With markets already on the decline, the pace of the sell-off quickened after a Bear Stearns conference call about the impact of bad home loans on its funds failed to reassure investors.

“They tried to put their best face on the situation, but the market wasn’t convinced,” said Mike Malone, trading analyst at Cowen & Co.

The Dow Jones industrial average ended 281.42 points lower at 13,181.91, with all of its 30 stocks closing down and the Dow taking a weekly loss of 0.7 percent.

The S&P 500 dropped 39.14 points to close at 1,433.06 and a 1.8 percent loss for the week, while the Nasdaq Composite dived 64.73 points, or 2.5 percent, to close at 2,511.25, for a weekly drop of 1.9 percent.

Dow loss leaders included American Express Co., which was down 5.53 percent, and Alcoa Inc., which fell 4.35 percent.

Volume at the New York Stock Exchange surpassed 2 billion, with declining stocks outpacing advancers 6 to 1.

At the Nasdaq, more than 2.5 billion shares were exchanged, with decliners ahead of advancing stocks 5 to 1.

“It wasn’t long ago that Fridays were good in anticipation of more (leveraged buyouts) and (mergers and acquisitions) over the weekend.

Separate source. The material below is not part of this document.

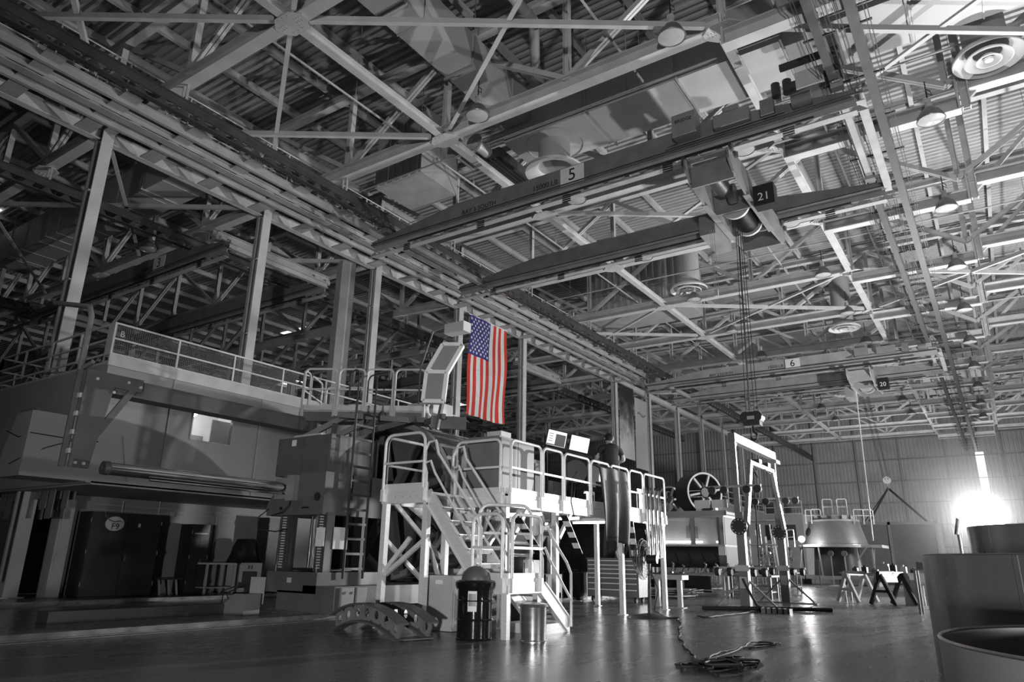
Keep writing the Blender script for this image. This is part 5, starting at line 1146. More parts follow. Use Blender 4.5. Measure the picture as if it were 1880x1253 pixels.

Now, there has been a shift in sentiment, with fear of bad news coming out over the weekend,” Malone said.

News that DaimlerChrysler AG had closed the sale of its Chrysler unit to Cerberus Capital Management helped stem Wall Street’s losses for a brief period, with investors somewhat heartened by the closure of the deal, which involved the underwriting banks covering $10 billion in loans after the subprime-mortgage mess sapped demand for high-yield debt.

Stocks lost ground on a “disappointing” employment report and anxiety about “Bear Stearns and their credit concerns,” said John Hughes, managing director at Epiphany Equity Research.

The stock of Bear Stearns Cos. Inc. fronted a large decline in the financial and brokerage sectors, plunging 5.8 percent after S&P downgraded its outlook for Bear Stearns to negative.

Merrill Lynch & Co. Inc. fell 2.9 percent, while Dow component JP Morgan Chase Co. fell 2 percent.

Also taking a hit was the mortgage sector, with Countrywide Financial attempting to soothe liquidity concerns by announcing it has access to nearly $50 billion in short-term funding as a cushion. Its stock was off 6.2 percent.

The Labor Department reported that nonfarm payrolls grew by a lower-than-expected 92,000 in July, the lowest level since February.